O panorama político, contudo, também é desafiador. “Viemos com cortes na educação com o ministro da fazenda Joaquim Levy, em 2015, a PEC do Teto no governo Temer, e o atual governo nem sequer cita o PNE, principal legislação da educação, em seu plano de governo ou no plano de 100 dias”, lamenta.

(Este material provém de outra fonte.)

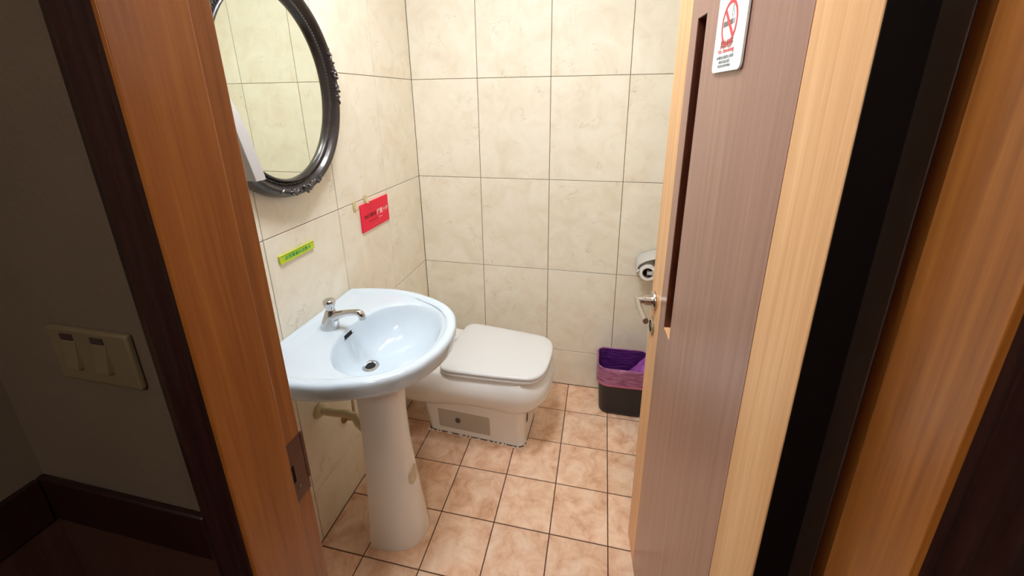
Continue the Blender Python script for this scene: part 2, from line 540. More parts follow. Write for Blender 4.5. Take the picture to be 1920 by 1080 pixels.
# ------------------------------------------------------------------ door frame
frame = empty('trim_1', (0.80, YH, 0.0))
tag(frame, label='stained wooden door frame around the doorway with dark moulded casing', kind='structure')
YS = -1.457
Y0 = -1.541
for side, jf, sf in (('l', JL, SL), ('r', JR, SR)):
    sg = -1 if side == 'l' else 1
    xa, xb = sorted((jf, jf + sg * 0.022))
    boxobj('jamb', xa, xb, YS - 0.003, YF + 0.004, 0.0, HEAD, MT['jamb_wood'], frame, 0.0015)
    xa, xb = sorted((sf, jf + sg * 0.001))
    boxobj('door_stop', xa, xb, Y0, YS, 0.0, HEAD, MT['jamb_wood'], frame, 0.0012)
    # moulded casing swept straight up: profile in (distance from jamb, depth in front of the wall)
    prof = [(0.000, 0.0), (0.000, 0.0195), (0.003, 0.0215), (0.010, 0.0215), (0.013, 0.0185), (0.019, 0.0165), (0.025, 0.0195), (0.030, 0.0205),
            (0.040, 0.0165), (0.050, 0.0150), (0.056, 0.0175), (0.061, 0.0165), (0.064, 0.0125), (0.075, 0.0115), (0.0785, 0.0095), (0.080, 0.0)]
    bm = bmesh.new()
    x_edge = sf + sg * 0.003
    lo = [(x_edge + sg * a, YH - b, 0.0) for a, b in prof]
    hi = [(x, y, HEAD + 0.08) for x, y, z in lo]
    loft(bm, [lo, hi], True, True, True)
    tag(obj('casing', bm, MT['casing_wood'], frame, True, angle=50), label='dark brown moulded casing')
tag(boxobj('gap_shade_strip', JR - 0.001, JR + 0.02, YF + 0.004, -1.335, 0.0, HEAD, MT['gap_shade_grey'], frame, 0.001), label='added grey strip standing in for the shaded wall behind the hinge gap')  # added strip, replaces the shaded wall beyond the gap
boxobj('head_jamb', JL, JR, YS - 0.003, YF + 0.004, HEAD, HEAD + 0.02, MT['jamb_wood'], frame)
boxobj('head_stop', SL, SR, Y0, YS, HEAD - 0.012, HEAD + 0.02, MT['jamb_wood'], frame)
boxobj('head_casing', SL, SR, YH - 0.02, YH, HEAD + 0.0, HEAD + 0.08, MT['casing_wood'], frame)
boxobj('threshold', JL, JR, YH, YF, 0.0, 0.006, MT['jamb_wood'], frame, 0.002)
# strike plate let into the left rabbet
ZST = 0.927
sp = bmesh.new()
ya, yb, za, zb = YS + 0.001, YF + 0.004, ZST - 0.055, ZST + 0.052
ha, hb, hz0, hz1 = YS + 0.0035, YS + 0.0125, ZST - 0.018, ZST + 0.013
xs0, xs1 = JL - 0.001, JL + 0.0016
for q in ((ya, yb, za, hz0), (ya, yb, hz1, zb), (ya, ha, hz0, hz1), (hb, yb, hz0, hz1)):
    box(sp, xs0, xs1, *q)
box(sp, JL - 0.001, JL + 0.0022, yb - 0.0015, yb + 0.0035, za + 0.02, zb)
strike = obj('strike_plate', sp, MT['old_steel'], frame, False)
tag(strike, label='worn metal strike plate')
boxobj('latch_hole', JL - 0.0005, JL + 0.0006, ha, hb, hz0, hz1, MT['hole'], strike)
bm = bmesh.new(); lathe(bm, [(0.003, 0.0), (0.003, 0.0006), (0.002, 0.0010)], (JL + 0.0016, YS + 0.016, ZST - 0.032), (1, 0, 0), 12)
obj('screw', bm, MT['screw'], strike)

# ------------------------------------------------------------------ hall side: rail, wainscot
rail = empty('trim_2', (XH, YH, 0.82))
tag(rail, label='dark red-brown chair rail along the lower hall wall', kind='structure')
xr1 = SL - 0.0045 - 0.0795
boxobj('rail', XH, xr1, YH - 0.010, YH, 0.842, 0.922, MT['rail_wood'], rail, 0.003)
boxobj('rail', XH, XH + 0.010, -3.2, YH - 0.010, 0.842, 0.922, MT['rail_wood'], rail, 0.003)
wains = empty('trim_3', (XH, YH, 0.0))
tag(wains, label='brown wainscot panelling below the chair rail', kind='structure')
boxobj('wainscot_panel', XH, xr1, YH - 0.005, YH, 0.0, 0.842, MT['wainscot'], wains)
boxobj('wainscot_panel', XH, XH + 0.005, -3.2, YH - 0.005, 0.0, 0.842, MT['wainscot'], wains)

# ------------------------------------------------------------------ door leaf (local: +Y along the leaf from the hinge, -X = visible outer face)
PHI = math.radians(-4.5)
door = empty('door_1', (1.087, -1.423, 0.0), -PHI)
tag(door, label='open door leaf of brown laminate between two light wood stiles', kind='structure')
DW, DT, DZ0, DZ1 = 0.686, 0.040, 0.010, 2.03
U1, U2 = 0.1045, 0.577
SU0, SU1, SZ0, SZ1 = 0.4715, 0.5290, 0.915, 1.604
tag(boxobj('stile', 0, DT, 0.0, U1 - 0.0006, DZ0, DZ1, MT['stile_wood'], door, 0.0025, local=True), label='light wood hinge stile')
tag(boxobj('stile', 0, DT, U2 + 0.0004, DW, DZ0, DZ1, MT['stile_wood'], door, 0.0015, local=True), label='light wood lock stile')
bm = bmesh.new()
for q in ((U1, SU0, DZ0, DZ1), (SU1, U2, DZ0, DZ1), (SU0, SU1, DZ0, SZ0), (SU0, SU1, SZ1, DZ1)):
    box(bm, 0.0006, DT - 0.001, *q)
tag(obj('panel', bm, MT['door_panel'], door, False, local=True), label='purple-brown wood-grain laminate panel')
bm = bmesh.new()
box(bm, 0.027, 0.031, SU0 - 0.004, SU1 + 0.004, SZ0 - 0.004, SZ1 + 0.004)
t_ = 0.0012
box(bm, 0.002, 0.028, SU0, SU0 + t_, SZ0, SZ1)
box(bm, 0.002, 0.028, SU1 - t_, SU1, SZ0, SZ1)
box(bm, 0.002, 0.028, SU0, SU1, SZ1 - t_, SZ1)
tag(obj('slot_lining', bm, MT['slot_wood'], door, False, local=True), label='dark brown lined vertical slot')
boxobj('slot_sill', 0.001, 0.028, SU0 + 0.001, SU1 - 0.001, SZ0, SZ0 + 0.0015, MT['stile_wood'], door, local=True)
tag(boxobj('hinge_edge', 0.0012, DT - 0.0005, -0.0012, 0.0, DZ0, DZ1, MT['edge_shaded'], door, local=True), label='dark stained hinge edge with its shade in the colour')
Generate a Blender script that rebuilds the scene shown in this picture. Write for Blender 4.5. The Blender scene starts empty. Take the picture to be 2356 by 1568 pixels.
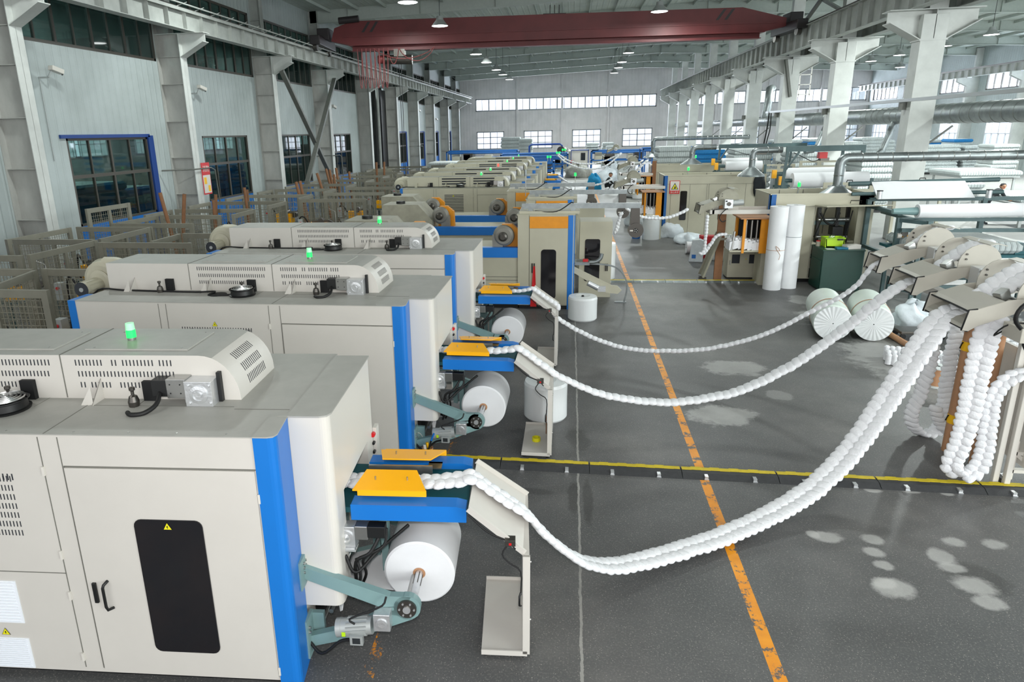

“Quando as pessoas cobram os ministros da educação por não terem um plano, é preciso lembrar que o plano já existe, e é o PNE. Segui-lo nos garantirá uma educação de qualidade e capaz de incluir todos”, assinala.
Cumprimento parcial
De acordo com o documento da Campanha, foram parcialmente cumpridas as metas sete (fomentar a qualidade da educação básica em todas as etapas e modalidades, com melhoria do fluxo escolar e da aprendizagem, de modo a atingir as seguintes médias nacionais para o Ideb); 11 (triplicar as matrículas da educação profissional técnica de nível médio, assegurando a qualidade da oferta e pelo menos 50% da expansão no segmento público); 13 (elevar a qualidade da educação superior e ampliar a proporção de mestres e doutores do corpo docente em efetivo exercício no conjunto do sistema de educação superior para 75%, sendo, do total, no mínimo, 35% doutores); e 14 (elevar gradualmente o número de matrículas na pós-graduação stricto sensu, de modo a atingir a titulação anual de 60 mil mestres e 25 mil doutores).
“O Instituto Nacional de Estudos e Pesquisas Educacionais Anísio Teixeira Legislação e Documentos (Inep) considerou cumprida a meta 13. De fato, a meta global foi cumprida, mas, se olharmos a distribuição regional, ela não foi atingida no norte e nordeste. Ela também se mostra cumprida nas universidades públicas, mas distante quando o recorte são apenas as particulares”, contrapõe.